## Stated goal
Up to and including the line with "scene.render.film_transparent = False", reproduce the listing below exactly, beginning at its first line.

## Information provided

** START **

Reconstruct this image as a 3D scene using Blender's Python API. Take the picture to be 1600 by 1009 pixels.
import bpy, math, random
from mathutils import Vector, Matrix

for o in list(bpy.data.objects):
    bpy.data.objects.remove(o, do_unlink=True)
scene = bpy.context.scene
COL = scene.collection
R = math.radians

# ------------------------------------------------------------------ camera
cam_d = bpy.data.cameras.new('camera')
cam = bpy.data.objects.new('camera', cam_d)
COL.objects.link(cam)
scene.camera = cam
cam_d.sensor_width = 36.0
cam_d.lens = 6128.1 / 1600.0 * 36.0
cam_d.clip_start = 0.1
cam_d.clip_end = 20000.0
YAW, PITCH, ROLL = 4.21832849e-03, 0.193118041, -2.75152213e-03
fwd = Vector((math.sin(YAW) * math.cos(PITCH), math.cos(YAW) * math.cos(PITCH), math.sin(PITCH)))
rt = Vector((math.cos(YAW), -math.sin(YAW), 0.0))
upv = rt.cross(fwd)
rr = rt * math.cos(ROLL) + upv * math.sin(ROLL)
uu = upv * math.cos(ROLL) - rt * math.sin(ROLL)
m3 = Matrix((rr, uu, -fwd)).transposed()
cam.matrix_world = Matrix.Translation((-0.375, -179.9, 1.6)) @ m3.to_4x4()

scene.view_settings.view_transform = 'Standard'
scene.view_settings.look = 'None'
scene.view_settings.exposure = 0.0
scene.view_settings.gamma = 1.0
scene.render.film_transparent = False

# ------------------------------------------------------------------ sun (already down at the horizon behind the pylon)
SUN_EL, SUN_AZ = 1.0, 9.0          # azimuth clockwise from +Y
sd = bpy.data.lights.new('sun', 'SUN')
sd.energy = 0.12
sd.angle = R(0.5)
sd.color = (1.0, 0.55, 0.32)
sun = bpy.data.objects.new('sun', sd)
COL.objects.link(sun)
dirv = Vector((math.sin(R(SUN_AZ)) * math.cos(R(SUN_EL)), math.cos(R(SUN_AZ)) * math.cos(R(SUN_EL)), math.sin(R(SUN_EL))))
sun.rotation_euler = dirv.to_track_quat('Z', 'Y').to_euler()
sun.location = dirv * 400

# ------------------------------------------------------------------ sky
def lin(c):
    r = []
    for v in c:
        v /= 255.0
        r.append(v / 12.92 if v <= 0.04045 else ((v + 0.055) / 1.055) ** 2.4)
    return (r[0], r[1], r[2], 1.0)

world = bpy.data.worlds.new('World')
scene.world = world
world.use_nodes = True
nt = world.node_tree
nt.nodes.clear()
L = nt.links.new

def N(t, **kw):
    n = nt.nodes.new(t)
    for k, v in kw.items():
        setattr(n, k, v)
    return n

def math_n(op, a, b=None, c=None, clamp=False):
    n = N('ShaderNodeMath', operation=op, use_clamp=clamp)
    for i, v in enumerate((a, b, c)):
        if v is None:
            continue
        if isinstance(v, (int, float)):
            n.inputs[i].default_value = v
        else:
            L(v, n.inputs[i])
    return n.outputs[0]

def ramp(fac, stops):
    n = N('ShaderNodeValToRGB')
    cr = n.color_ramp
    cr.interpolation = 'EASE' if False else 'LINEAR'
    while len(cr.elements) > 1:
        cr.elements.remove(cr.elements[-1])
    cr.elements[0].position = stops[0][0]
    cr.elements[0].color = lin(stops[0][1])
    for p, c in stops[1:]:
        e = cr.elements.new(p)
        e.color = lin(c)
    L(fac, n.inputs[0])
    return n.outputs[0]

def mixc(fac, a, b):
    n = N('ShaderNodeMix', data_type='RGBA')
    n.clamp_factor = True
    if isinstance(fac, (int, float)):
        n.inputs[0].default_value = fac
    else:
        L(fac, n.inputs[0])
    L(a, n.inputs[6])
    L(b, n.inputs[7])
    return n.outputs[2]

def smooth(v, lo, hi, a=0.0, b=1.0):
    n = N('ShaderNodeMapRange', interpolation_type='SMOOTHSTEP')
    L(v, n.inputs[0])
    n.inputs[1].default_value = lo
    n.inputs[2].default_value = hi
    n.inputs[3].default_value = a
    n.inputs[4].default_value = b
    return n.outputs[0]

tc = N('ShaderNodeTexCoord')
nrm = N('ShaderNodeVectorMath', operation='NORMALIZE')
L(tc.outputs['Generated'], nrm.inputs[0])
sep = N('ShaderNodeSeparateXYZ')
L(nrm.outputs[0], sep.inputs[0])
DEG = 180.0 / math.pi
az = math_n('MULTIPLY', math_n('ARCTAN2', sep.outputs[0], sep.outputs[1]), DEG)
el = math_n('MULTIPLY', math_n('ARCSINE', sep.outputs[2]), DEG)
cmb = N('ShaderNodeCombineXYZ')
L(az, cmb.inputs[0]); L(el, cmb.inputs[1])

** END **

## Output of the exercise
Reconstruct this image as a 3D scene using Blender's Python API. Take the picture to be 1600 by 1009 pixels.
import bpy, math, random
from mathutils import Vector, Matrix

for o in list(bpy.data.objects):
    bpy.data.objects.remove(o, do_unlink=True)
scene = bpy.context.scene
COL = scene.collection
R = math.radians

# ------------------------------------------------------------------ camera
cam_d = bpy.data.cameras.new('camera')
cam = bpy.data.objects.new('camera', cam_d)
COL.objects.link(cam)
scene.camera = cam
cam_d.sensor_width = 36.0
cam_d.lens = 6128.1 / 1600.0 * 36.0
cam_d.clip_start = 0.1
cam_d.clip_end = 20000.0
YAW, PITCH, ROLL = 4.21832849e-03, 0.193118041, -2.75152213e-03
fwd = Vector((math.sin(YAW) * math.cos(PITCH), math.cos(YAW) * math.cos(PITCH), math.sin(PITCH)))
rt = Vector((math.cos(YAW), -math.sin(YAW), 0.0))
upv = rt.cross(fwd)
rr = rt * math.cos(ROLL) + upv * math.sin(ROLL)
uu = upv * math.cos(ROLL) - rt * math.sin(ROLL)
m3 = Matrix((rr, uu, -fwd)).transposed()
cam.matrix_world = Matrix.Translation((-0.375, -179.9, 1.6)) @ m3.to_4x4()

scene.view_settings.view_transform = 'Standard'
scene.view_settings.look = 'None'
scene.view_settings.exposure = 0.0
scene.view_settings.gamma = 1.0
scene.render.film_transparent = False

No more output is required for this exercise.